Express Airport's new food court is well done, hungry travelers say

7/10/2002
BY DAVID PATCH
BLADE STAFF WRITER
An airport patron stops for a cup of coffee at the new, 1,800-square-foot area on the terminal's second floor, which features an L-shaped food counter offering Marco's Pizza, Subway, Beaner's coffee, Toft's ice cream, and T.J. Cinnamon's baked goods on one side, a relocated bar on the other, and tables in between.
An airport patron stops for a cup of coffee at the new, 1,800-square-foot area on the terminal's second floor, which features an L-shaped food counter offering Marco's Pizza, Subway, Beaner's coffee, Toft's ice cream, and T.J. Cinnamon's baked goods on one side, a relocated bar on the other, and tables in between.

Not too long ago, the combination of a delayed flight and an empty stomach bought a Toledo Express Airport traveler a ticket to lunch-counter purgatory.

Once past the security checkpoint, air passengers' only food option was a stand next to the second-floor waiting room that offered hot dogs, pretzels, and precious little else.

Tables for the facility were stashed away in an obscure room beyond the bar, which forced anyone aware of them - and wishing to use them - through a three-foot corridor clouded with bar patrons' cigarette smoke.

“There was nothing. It was terrible,” Penny Hood, an Indianapolis resident who travels to Toledo at least once a month on business, said yesterday between bites of a Subway sandwich at the terminal's new food court, which has turned the old facility into just an unpleasant memory.

“There's no comparison,” agreed Paul Renberg, a Saline, Mich., resident who works in Toledo and picked up a Beaner's iced coffee before flying to Tulsa, Okla., yesterday. “Before, there was not much here at all.”

What's “here” now is a completely made-over 1,800-square-foot area on the terminal's second floor, with an L-shaped food counter offering Marco's Pizza, Subway, Beaner's coffee, Toft's ice cream, and T.J. Cinnamon's baked goods on one side, a relocated bar on the other, and tables in between. The project cost the Toledo-Lucas County Port Authority $350,000 for construction and equipment, with a result that Airport Director Paul Toth said has been “awesome - it's been very well received by the public.

“One of the first things I noticed when I took over was, we had to do something about the concessions. It was just so lackluster,” he said.

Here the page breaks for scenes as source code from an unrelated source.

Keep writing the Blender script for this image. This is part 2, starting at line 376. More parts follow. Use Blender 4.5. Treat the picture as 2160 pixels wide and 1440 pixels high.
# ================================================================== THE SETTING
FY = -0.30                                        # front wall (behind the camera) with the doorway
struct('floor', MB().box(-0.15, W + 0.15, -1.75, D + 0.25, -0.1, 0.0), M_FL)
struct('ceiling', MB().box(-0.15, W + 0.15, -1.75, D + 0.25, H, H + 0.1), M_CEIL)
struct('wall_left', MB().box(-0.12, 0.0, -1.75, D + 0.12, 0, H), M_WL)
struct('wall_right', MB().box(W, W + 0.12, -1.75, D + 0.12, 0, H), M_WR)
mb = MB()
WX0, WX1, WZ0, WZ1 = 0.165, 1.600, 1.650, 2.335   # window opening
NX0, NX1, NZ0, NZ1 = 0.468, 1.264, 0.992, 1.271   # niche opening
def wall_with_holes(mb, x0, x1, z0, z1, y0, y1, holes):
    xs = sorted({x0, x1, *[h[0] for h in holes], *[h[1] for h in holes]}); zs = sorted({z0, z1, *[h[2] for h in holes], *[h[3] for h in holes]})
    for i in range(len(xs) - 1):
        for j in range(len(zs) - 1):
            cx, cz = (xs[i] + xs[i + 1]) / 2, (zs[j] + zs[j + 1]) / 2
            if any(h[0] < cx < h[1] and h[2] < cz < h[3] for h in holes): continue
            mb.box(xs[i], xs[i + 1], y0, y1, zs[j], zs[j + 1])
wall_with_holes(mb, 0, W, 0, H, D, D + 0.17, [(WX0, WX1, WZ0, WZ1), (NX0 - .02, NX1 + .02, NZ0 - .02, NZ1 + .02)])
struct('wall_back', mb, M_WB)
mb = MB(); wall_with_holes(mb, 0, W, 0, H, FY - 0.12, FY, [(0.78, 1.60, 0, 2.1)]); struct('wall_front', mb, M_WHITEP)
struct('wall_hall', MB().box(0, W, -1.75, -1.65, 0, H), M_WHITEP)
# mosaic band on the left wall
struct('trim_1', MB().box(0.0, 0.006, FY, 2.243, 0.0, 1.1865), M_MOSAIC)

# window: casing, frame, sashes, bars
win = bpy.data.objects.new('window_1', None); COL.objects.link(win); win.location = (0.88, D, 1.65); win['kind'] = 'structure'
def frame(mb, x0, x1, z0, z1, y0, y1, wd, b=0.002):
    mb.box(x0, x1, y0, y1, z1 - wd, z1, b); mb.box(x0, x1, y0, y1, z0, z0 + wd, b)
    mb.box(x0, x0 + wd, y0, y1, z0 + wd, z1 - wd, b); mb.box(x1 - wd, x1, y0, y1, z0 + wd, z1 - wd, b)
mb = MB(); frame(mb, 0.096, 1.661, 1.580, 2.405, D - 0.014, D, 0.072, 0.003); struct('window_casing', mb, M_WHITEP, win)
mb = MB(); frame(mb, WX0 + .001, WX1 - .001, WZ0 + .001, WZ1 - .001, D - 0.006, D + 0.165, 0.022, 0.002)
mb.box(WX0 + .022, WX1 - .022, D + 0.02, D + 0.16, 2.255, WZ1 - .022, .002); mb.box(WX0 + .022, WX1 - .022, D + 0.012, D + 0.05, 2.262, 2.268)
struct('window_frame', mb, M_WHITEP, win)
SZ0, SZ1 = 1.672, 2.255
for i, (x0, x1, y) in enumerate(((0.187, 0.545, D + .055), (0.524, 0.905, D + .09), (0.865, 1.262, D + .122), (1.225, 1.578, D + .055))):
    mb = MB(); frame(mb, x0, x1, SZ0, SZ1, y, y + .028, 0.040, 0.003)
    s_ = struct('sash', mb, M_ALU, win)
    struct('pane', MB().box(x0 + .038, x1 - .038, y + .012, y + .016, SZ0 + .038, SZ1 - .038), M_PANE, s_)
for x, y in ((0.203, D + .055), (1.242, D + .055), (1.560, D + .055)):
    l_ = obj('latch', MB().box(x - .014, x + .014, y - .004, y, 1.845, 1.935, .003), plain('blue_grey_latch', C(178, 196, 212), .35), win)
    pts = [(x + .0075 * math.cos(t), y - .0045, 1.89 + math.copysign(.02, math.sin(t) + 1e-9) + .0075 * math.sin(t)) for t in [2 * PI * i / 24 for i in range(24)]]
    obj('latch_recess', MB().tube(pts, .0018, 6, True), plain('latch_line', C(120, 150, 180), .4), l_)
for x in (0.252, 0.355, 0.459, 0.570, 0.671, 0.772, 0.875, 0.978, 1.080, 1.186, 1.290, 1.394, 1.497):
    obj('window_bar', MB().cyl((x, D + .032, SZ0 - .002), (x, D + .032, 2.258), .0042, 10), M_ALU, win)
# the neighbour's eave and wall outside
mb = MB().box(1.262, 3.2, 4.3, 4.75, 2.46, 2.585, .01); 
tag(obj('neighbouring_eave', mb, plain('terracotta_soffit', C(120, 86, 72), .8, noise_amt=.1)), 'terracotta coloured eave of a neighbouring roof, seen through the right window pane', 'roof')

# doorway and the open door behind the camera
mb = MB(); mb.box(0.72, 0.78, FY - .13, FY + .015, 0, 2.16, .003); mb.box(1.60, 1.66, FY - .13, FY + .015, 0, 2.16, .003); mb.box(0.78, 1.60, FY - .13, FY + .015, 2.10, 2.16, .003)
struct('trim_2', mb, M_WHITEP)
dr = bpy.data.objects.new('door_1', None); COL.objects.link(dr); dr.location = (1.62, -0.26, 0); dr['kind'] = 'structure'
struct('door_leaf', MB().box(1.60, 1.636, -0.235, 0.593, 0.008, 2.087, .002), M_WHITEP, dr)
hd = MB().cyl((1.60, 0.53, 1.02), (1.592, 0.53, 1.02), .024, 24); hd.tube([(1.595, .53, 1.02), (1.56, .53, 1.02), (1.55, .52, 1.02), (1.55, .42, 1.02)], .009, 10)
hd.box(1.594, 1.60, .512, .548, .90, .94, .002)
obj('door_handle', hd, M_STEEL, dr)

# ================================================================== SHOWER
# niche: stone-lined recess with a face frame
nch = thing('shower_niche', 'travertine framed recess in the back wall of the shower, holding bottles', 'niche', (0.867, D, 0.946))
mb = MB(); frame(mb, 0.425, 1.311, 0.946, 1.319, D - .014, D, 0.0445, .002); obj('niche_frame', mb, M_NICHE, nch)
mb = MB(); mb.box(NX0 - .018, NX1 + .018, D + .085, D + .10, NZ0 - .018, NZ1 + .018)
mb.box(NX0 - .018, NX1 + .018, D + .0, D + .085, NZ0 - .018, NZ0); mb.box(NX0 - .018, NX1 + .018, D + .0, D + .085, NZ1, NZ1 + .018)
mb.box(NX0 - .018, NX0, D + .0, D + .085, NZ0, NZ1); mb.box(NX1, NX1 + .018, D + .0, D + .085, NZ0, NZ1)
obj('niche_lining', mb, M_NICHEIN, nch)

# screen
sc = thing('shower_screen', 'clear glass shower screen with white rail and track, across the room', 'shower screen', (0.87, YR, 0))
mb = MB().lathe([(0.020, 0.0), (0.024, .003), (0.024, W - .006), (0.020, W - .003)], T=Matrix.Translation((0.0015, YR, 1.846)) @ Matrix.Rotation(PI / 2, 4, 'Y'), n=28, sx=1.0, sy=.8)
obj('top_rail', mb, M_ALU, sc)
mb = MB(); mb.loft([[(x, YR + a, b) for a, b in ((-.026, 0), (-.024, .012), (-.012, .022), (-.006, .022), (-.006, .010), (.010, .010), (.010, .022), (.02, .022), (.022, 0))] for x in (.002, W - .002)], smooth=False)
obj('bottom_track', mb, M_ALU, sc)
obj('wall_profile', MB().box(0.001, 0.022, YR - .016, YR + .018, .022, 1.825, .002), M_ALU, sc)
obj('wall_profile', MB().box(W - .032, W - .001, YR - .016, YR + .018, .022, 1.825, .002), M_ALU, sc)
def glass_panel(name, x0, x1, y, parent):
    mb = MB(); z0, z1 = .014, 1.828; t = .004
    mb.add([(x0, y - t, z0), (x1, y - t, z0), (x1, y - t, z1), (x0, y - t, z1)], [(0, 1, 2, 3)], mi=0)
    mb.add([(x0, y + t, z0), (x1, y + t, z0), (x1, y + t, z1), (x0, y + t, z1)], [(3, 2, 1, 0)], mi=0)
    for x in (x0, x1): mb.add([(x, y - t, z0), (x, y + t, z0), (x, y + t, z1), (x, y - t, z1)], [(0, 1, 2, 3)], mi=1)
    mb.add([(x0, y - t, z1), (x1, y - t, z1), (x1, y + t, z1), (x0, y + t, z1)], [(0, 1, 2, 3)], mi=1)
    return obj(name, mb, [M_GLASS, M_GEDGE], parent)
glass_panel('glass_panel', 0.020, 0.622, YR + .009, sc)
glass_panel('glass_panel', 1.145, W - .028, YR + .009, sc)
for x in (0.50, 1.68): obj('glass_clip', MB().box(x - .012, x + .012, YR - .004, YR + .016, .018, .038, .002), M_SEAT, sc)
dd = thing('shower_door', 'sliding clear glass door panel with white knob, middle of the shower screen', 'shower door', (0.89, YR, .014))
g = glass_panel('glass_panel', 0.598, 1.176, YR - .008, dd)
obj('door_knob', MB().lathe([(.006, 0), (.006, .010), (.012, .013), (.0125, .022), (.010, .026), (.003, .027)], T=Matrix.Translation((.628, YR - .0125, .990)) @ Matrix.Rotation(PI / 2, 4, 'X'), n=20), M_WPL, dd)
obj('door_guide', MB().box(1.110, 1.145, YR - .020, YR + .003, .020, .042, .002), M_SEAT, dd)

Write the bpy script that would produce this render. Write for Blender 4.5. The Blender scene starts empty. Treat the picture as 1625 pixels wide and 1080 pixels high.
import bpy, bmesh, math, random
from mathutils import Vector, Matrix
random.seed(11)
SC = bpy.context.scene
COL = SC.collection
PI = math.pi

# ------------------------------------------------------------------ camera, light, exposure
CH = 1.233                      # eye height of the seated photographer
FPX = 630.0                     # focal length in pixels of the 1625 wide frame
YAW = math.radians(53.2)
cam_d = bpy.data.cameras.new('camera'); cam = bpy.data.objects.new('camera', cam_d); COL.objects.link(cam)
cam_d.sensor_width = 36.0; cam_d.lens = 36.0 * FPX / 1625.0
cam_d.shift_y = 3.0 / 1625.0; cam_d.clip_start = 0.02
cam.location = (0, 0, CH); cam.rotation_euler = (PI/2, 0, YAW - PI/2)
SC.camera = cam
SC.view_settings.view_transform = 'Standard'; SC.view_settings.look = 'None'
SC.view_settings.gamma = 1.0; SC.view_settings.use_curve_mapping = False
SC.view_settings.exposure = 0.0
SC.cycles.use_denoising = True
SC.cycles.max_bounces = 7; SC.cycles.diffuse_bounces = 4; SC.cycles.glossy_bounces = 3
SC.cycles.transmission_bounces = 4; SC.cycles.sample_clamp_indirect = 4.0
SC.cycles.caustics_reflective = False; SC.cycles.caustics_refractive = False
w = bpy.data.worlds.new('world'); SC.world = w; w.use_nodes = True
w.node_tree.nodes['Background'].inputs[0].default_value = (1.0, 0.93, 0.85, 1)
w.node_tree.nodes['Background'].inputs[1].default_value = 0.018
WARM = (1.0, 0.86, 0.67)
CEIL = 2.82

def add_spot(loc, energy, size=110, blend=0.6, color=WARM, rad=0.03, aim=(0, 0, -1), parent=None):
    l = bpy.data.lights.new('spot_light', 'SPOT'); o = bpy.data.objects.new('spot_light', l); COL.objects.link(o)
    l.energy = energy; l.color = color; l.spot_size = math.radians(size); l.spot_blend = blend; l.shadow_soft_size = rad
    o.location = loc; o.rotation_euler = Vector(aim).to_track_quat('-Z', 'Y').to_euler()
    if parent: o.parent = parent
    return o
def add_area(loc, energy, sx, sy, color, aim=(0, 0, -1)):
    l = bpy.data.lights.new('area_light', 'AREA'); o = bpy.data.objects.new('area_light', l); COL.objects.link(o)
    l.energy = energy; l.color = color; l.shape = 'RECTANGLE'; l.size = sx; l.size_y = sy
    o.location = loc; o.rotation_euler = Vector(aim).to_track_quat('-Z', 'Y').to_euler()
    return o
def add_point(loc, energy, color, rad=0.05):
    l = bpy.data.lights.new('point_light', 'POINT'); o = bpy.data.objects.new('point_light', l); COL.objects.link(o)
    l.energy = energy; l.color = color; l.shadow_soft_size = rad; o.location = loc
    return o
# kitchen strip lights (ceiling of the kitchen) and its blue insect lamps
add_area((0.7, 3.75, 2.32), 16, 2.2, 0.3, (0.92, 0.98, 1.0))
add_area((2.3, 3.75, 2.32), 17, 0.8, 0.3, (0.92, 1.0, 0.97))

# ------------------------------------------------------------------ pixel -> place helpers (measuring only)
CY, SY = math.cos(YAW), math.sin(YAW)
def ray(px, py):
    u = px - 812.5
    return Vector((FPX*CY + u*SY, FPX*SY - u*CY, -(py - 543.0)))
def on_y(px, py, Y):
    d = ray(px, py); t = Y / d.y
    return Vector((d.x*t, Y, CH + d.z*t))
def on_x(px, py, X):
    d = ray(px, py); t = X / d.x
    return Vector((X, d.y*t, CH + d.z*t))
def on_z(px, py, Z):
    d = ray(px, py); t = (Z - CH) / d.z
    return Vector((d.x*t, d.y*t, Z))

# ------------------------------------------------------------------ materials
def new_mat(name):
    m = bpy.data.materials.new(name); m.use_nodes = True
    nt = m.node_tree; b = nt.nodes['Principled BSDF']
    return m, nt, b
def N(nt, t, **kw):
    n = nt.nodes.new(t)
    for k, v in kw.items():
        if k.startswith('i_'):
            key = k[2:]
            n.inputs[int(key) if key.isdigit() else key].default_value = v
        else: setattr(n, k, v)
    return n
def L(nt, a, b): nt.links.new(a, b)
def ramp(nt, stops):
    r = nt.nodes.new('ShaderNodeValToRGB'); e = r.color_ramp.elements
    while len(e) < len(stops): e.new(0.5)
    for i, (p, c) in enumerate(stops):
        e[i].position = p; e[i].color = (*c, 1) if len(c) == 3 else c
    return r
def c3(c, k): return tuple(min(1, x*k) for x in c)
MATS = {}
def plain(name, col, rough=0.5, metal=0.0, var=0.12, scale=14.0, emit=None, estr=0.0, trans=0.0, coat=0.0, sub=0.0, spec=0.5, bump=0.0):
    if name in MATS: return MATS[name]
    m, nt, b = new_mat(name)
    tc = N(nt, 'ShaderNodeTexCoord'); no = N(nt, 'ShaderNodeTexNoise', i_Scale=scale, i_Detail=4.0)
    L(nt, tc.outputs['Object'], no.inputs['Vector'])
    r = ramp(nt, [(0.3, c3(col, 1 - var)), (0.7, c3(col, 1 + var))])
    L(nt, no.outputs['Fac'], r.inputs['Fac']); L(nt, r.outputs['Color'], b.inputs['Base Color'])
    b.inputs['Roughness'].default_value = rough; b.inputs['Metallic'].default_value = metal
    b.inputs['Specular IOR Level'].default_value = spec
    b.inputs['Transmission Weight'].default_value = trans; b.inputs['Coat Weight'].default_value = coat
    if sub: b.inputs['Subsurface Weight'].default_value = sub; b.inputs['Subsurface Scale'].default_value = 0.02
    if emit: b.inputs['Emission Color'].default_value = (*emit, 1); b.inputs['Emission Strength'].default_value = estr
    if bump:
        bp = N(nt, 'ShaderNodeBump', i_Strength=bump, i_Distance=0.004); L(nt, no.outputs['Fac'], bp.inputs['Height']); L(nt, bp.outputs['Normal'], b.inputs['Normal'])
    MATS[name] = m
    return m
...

V/Gladieux, Inc., of Toledo now is managing the food court on the port authority's behalf, but negotiations are under way to convert that arrangement into a concessions contract, Mr. Toth said. The difference is that Gladieux now gets a management fee, while as a concessionaire it would be entirely responsible for the operation and pay a percentage of revenue to the port authority.

Current airport prices are about 10 percent higher than regular street prices for the same products, and the port authority hopes to keep it that way, Mr. Toth said.

Harold Meeks, a former Toledo resident who now lives in Sherman Oaks, Calif., praised the food court's value after buying a sandwich yesterday afternoon before a flight home.

“The selection is good, and the prices are great,” he said. “More airports should have prices like this.”

Mr. Toth heaped particular praise on Rossi & Associates, a local architect that he said executed the port authority's goal of designing a facility that was “as open and inviting as possible.”

Its design highlight, Mr. Toth said, is a pair of false skylights that have the diffuse lighting effect of real skylights but don't actually go through the roof - thus avoiding a maintenance headache.

The only airport patrons likely to be disappointed by the food court are cigarette smokers, because smoking is no longer allowed at the bar, which was the airport's only smoking zone.

The airport's ground-floor restaurant, which is on the public side of the security checkpoint, remains open.

Mr. Toth said airport officials are discussing whether to remodel it or put a ground-floor restaurant somewhere else in the terminal while developing a new use for the space.

Outside the terminal, a parking lot resurfacing project is about one week away from completion, Mr. Toth said, and bids will be opened later this month for a contract to rebuild the airport's crumbling main access road.